Basking in the glory of our success

Well, on Saturday, Colin and I saw the table across from us had taken down their screen! I was in shock. We didn't know what to do. Should we chance it again and risk embarrassment? In the true spirit of adventure and discovery, we decided to test out the theory one more time. With a watchful eye on the staff person near us, Colin bravely pulled the cord to the ordering screen and Voila! It turns out you CAN take down the ordering screen. What an adventure.
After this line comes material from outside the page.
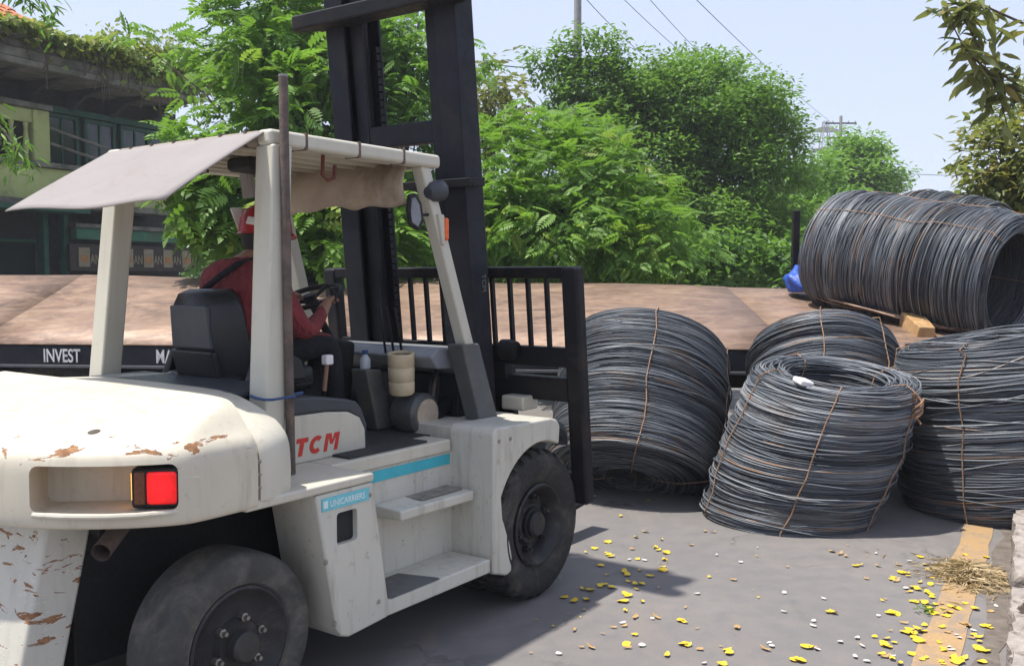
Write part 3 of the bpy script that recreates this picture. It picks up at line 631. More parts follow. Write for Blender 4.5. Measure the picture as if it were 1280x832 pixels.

Check out the rest of the fall pictures here.

Sunday, November 1, 2009

I'm Famous!

In September the Fujinomiya Association for International Relations had a round table discussion with some of the foreign teachers in Fujinomiya. They asked us questions like, "What's your favorite thing about Japan?" and "What surprised you when you moved here?" The gave us a bunch of candy, soda and chips and proceeded to publish a translation of the discussion along with terrible pictures of all of us (actually I'm gonna leave out the really bad ones). See below:

The Front Page of the Article

The ALTs in my city

So, was their translation accurate? I haven't the slightest clue. I talked about Mt. Fuji, the level of my students English, and about being afraid when the last big earthquake hit. I haven't had any students come up to me to get my autograph yet...I don't know what's wrong with them.

Happy Halloween!

On Friday, my English Club had their Halloween Party. Here are some photos from the festivities:

I dressed up as a witch, pretty original I know! But the kids liked it anyway, and even called me "cute," which I was far from...

Let the mummy wrapping race begin...

The finished product! Winner for "Best Mummy."

This kid isn't even an English Club student...some kids just randomly joined the party. They decided to make this boy a "girl" mummy.

I'm really unsure where these "costumes" came from, but it was an interesting addition to our out of control party :)

I hope you all had a fabulous Halloween! Trick or Treat?!